Today, the shop makes up to 7 flavours of ang ku kueh daily, including peanut, sweet bean, salted bean, corn, coconut, yam and durian (a seasonal flavour).

Where: 1 Everton Park, Singapore 081001 Opening hours: 9am-5pm (closed on Sundays) Website: http://jixiangconfectionery.com.sg/

5) Maxwell Fuzhou Oyster Cake

Maxwell Fuzhou Oyster Cake Facebook page

Oyster cakes are endangered here in Singapore.
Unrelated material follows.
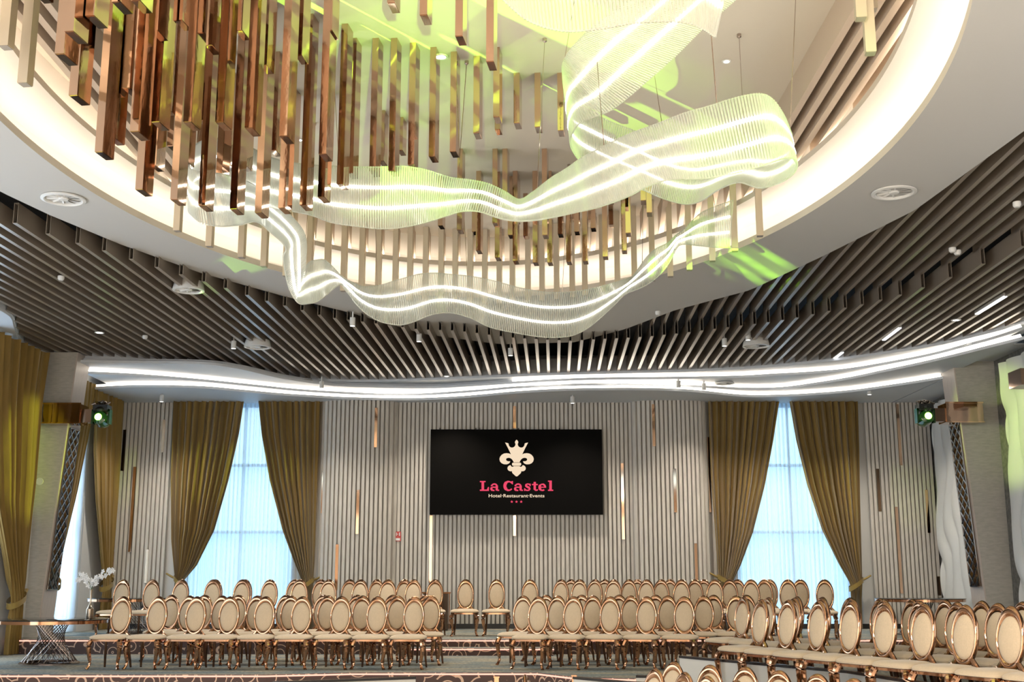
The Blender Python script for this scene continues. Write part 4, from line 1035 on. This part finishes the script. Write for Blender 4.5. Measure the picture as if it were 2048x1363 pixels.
row([239, 299, 357, 421, 479, 535, 595, 652, 716, 772, 823], 21.1, ZB, -.12, 'front row on the rear platform left of the aisle', GBk)
row([425, 484, 584, 637, 695, 749, 804, 866], 21.85, ZB, -.12, 'back row on the rear platform left of the aisle', GBk)
row([931, 993, 1059], 21.9, ZB, -.02, 'three beside the aisle on the rear platform', GBk)
row([1148, 1216, 1282, 1353, 1419, 1492, 1566, 1639], 21.1, ZB, -.38, 'front row on the rear platform, right of the aisle', GBk)
row([1112, 1179, 1248, 1312, 1380, 1449, 1519, 1592], 21.85, ZB, -.38, 'middle row on the rear platform, right of the aisle', GBk)
row([1132, 1199, 1265, 1330, 1398, 1466, 1530], 22.6, ZB, -.38, 'back row on the rear platform, right of the aisle', GBk)
# right raised block, facing down-left
def row_line(x0, y0, n, step, desc):
    for i in range(n):
        put_chair(x0+.39*step*i, y0-.92*step*i, .02, -1.13+random.uniform(-.03, .03), 'oval-back chair, %s from the left, %s' % (ORD[i], desc), GB2)
row_line(2.70, 14.1, 9, .545, 'nearest row of the right raised block')
row_line(2.86, 16.0, 10, .56, 'middle row of the right raised block')
row_line(3.62, 16.2, 9, .56, 'back row of the right raised block')
platform('floor_right_platform', [(2.4, 13.6), (5.2, 8.9), (9.4, 9.0), (9.4, 17.2), (3.0, 17.2)], .0, .02, M['carpet'], M['riser'])
# chairs on the hall floor whose tops rise into view
def low_chair(u, vtop, y, rz, lab):
    p = atY(u, vtop, y+.25); put_chair(p.x, y, max(HF, p.z-1.005) if abs(p.z-1.005-HF) > .12 else HF, rz, lab, GF)
lows = [(1266, 1335, -.9), (1314, 1322, -.7), (1319, 1341, -1.0), (1366, 1349, -.9), (1390, 1328, -.6), (1417, 1357, -1), (1460, 1332, -.6), (1526, 1339, -.6), (1601, 1346, -.6), (1672, 1355, -.6), (1107, 1344, 1.4)]
for i, (u, v, rz) in enumerate(sorted(lows)):
    r = ray(u, v); y = (HF+1.005-EYE)*r[1]/r[2]
    put_chair(r[0]/r[1]*y, y-.25, HF, rz, 'oval-back chair on the hall floor cut by the lower photo edge, %s from the left' % ORD[i], GF)

# light thrown down by the cylinder spots, plus two added points without a housing
for u, v, Z in [(323, 803, 3.5), (643, 776, 3.7), (1145, 806, 3.5), (1408, 780, 3.7), (1739, 789, 3.6), (705, 652, 3.9), (838, 683, 3.9), (1021, 711, 3.9), (467, 697, 3.9), (1496, 680, 3.9), (900, 799, 3.6), (1560, 790, 3.6)]:
    p = atZ(u, v, Z); spot('ceiling_spot_light', p, (p.x, p.y-.15, 0), 280, (1, .90, .76), 120, .9, .04)
# ---- parapets with dark caps
def parapet(P, zt, zb, label):
    t = tag(empty('parapet', (P[0][0], P[0][1], zb)), label, 'parapet', 'white panels with black caps')
    for q, (w, z0, z1, mm, nm) in enumerate(((.05, 0, zt-zb, 'parapet', 'parapet_panel'), (.075, zt-zb, zt-zb+.028, 'cap', 'parapet_cap'))):
        m = MB(); L_ = []; R_ = []
        for i, (x, y) in enumerate(P):
            x0, y0 = P[max(i-1, 0)]; x1, y1 = P[min(i+1, len(P)-1)]; d = math.hypot(x1-x0, y1-y0); nx, ny = -(y1-y0)/d*w/2, (x1-x0)/d*w/2
            L_.append((x+nx-P[0][0], y+ny-P[0][1])); R_.append((x-nx-P[0][0], y-ny-P[0][1]))
        m.prism(L_+R_[::-1], z0, z1); m.build(nm, M[mm], t)
    return t
def capP(u, v, z): p = atZ(u, v, z-EYE); return (p.x, p.y)
pz = .33
a = capP(1362, 1310, pz); bb = capP(1700, 1340, pz); cc = capP(1850, 1363, pz)
parapet([a, bb, (cc[0], cc[1]), (cc[0]+1.1, cc[1]-2.2)], pz-.028, HF, 'long white parapet with black cap in front of the right raised chairs')
pz2 = .12
a2 = capP(1150, 1352, pz2); b2_ = capP(1250, 1361, pz2); parapet([a2, b2_, (b2_[0]+.8, b2_[1]-.5)], pz2-.028, HF, 'low white parapet with black cap at the bottom edge, right of centre')
a3 = capP(830, 1352, .1); b3_ = capP(545, 1362, .1); parapet([b3_, a3], .072, HF, 'low white parapet with black cap at the bottom edge, left of centre')
a4 = (a[0]-.55, a[1]+.1); parapet([a4, (a[0]-.05, a[1]+.02)], .06, HF, 'short stepped parapet piece left of the long white one')
for u, v, lab in ((993, 1354, 'slim rose gold post at the bottom edge near the centre'), (1148, 1351, 'slim rose gold post at the end of the right low parapet')):
    p = atY(u, v, 13.5 if u < 1000 else capP(1150, 1352, .12)[1]+.02); m = MB(); m.box((0, 0, -.4), (.05, .05, .8)); m.box((0, 0, .005), (.065, .065, .012)); o = m.build('metal_post', M['copper']); o.location = p; tag(o, lab, 'post', 'rose gold posts')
You may see them being sold at the occasional pasar malam, but the Chinese snack has fallen under the radar for a number of years now.

It’s a pity, because when made right, these golden-brown oyster cakes in the shape of UFOs can bring about so much happiness with their crispy exteriors and warm, meaty insides.

Thankfully, this Maxwell Food Centre stall provides a steady supply of freshly-fried oyster cakes in the heart of the CBD. Be warned though, such greasy goodness will leave you wanting more, and you could find yourself wanting it more than you should.

Where: #01-05 Maxwell Food Centre Opening hours: 9am-8pm Website: https://www.facebook.com/maxwellfuzhouoystercake/

6) Hougang 6 Mile Famous Muah Chee

Hougang 6 Mile / The Straits Times

We’re all familiar with peanut-covered mua chee which resembles pebbles on a sandy beach. But this stall at Toa Payoh HDB Hub has earned itself many fans with its black-coloured mua chee tossed in fine sesame.

The fragrant and chewy balls of glutinous rice are dipped in scallion oil before being coated, giving them an extra oomph with every bite.

Where: 480 Toa Payoh North, Hub Gourmet Paradise Food Court Stall 21 Opening hours: 1030am-930pm

7) Traditional Haig Road Putu Piring

Traditional Haig Road Putu Piring / Berita Harian

Probably the most famous putu piring shop in Singapore, this Haig Road business sells delicious steamed cakes made from a family recipe from the 1950s.

Best eaten hot, the gula melaka that greets you when you bite into a white fluffy cake is just delightful. The traditional dessert is available year round and is the perfect ending to any kind of meal.

The brand, which is more than 30 years old, has expanded to 4 outlets but its Haig Road stall remains the most popular among them.